La grafica proposta da Eris edizioni e presente su molti stand al Salone |
La verità di questa tesi la ritroviamo nell'argomento di Filippi (autore di Mussolini ha fatto anche cose buone, Bollati Boringhieri) che, in quanto formatore, si concentra molto sul linguaggio e sulla comunicazione, e afferma che «in determinati ambiti sociali, primo il web, c'è un inquinamento forte e sociale della memoria condivisa sul fascismo», così come i meme tendono a banalizzare, e pertanto a normalizzare, il concetto stesso. Il risultato immediato è che un'ideologia storicamente complessa e contraddittoria viene accettata da molti perché ridotta in termini comprensibili e non poi così contrastanti con la democrazia, che invece è uno dei nemici del fascismo; questo infatti, afferma Filippi, è «una retorica: rinasce quando qualcuno usa un metodo antidemocratico per affrontare i problemi», ossia quando dall'alto viene calata una soluzione univoca che non ammette possibilità di dibattito. Anche Michela Murgia punta il dito contro la banalizzazione del male: il problema principale secondo lei è che si tende a rivolgere a chi si professa fascista niente più che un'alzata di spalle, a sminuire cioè la questione, che invece è di portata ben maggiore rispetto a quanto vogliamo credere: «bisogna prendere sul serio il fenomeno e non considerarlo marginale».

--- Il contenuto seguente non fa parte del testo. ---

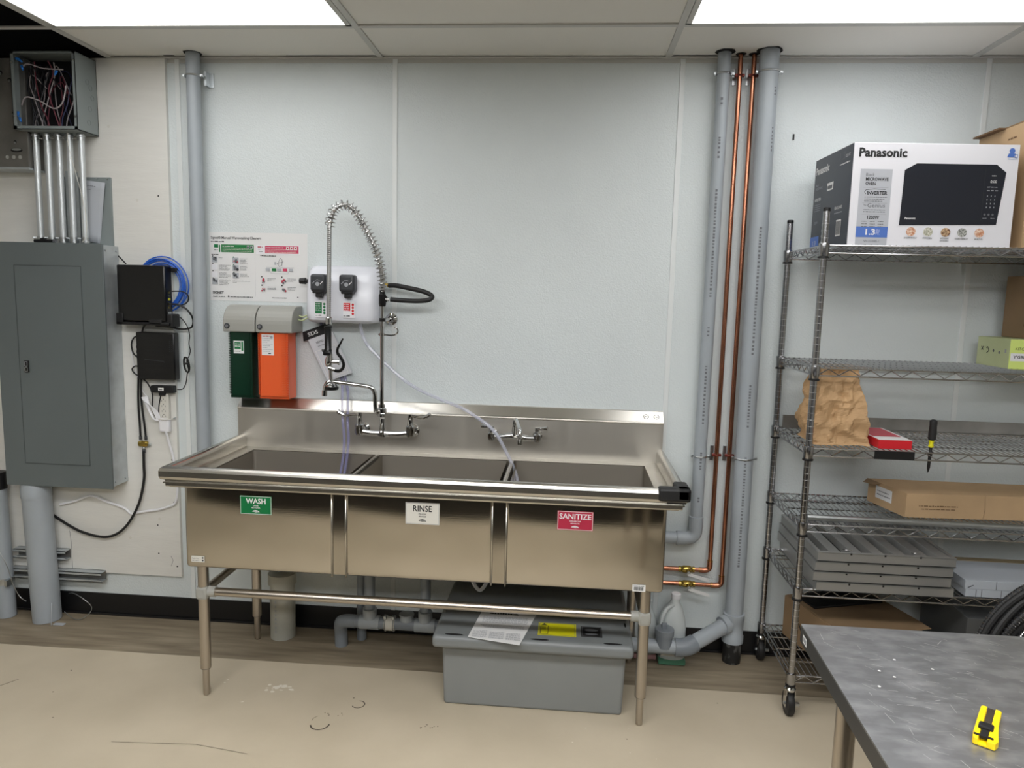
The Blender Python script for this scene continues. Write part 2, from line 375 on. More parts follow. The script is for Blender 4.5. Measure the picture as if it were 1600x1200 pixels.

È Franzinelli a porre poi l'accento sulla questione storica: nel suo Fascismo anno zero (Mondadori) mostra come «a spianare la strada ai fascisti sono stati gli antifascisti», che a sinistra non sono stati in grado da una parte di proporre soluzioni alle crisi economiche ed esistenziali dei cittadini italiani nel primo dopo guerra, e dall'altra a salvaguardare la democrazia. Il fascismo, afferma, si è imposto perché offriva soluzioni forti e dunque tranquillizzanti. E poiché la storia di rado mente, è possibile leggere nel discorso di Franzinelli un attacco al presente, a quella classe politica che, a destra come a sinistra, mentre dibatte e si lacera ogni giorno, sembra ignorare le affermazioni e i comportamenti che avvengono su più fronti e che fanno pensare a una sorta di corsa agli armamenti dell'estrema destra.
Per concludere, si può provare dunque a rispondere con Vercelli (Neofascismi, Edizioni del Capricorno) alla domanda posta dalla conferenza stessa: che cos'è il fascismo, e perché è ancora oggi così pericoloso? «I fascismi», afferma, «sono una narrazione della modernità basata sulla mitologizzazione della realtà»; sono dunque una forma alterata di percezione delle cose in grado di obnubilare il pensiero delle masse e che «fondano la propria identità sul rifiuto della democrazia e sull'importanza dei legami sociali». Ma soprattutto, e questo è il problema principale, «il fascismo chiede la libertà degli individui e offre in cambio omologazione» a un pensiero unico, oltre il quale c'è il nulla.
Il fascismo è una piazza gremita di persone che dicono sì ad alta voce, e che vedono in chi risiede al di fuori di quella piazza un nemico da combattere. Per questo oggi e sempre dobbiamo dirci antifascisti: per salvare la nostra autonomia e la nostra libertà dalle maglie del pensiero unico.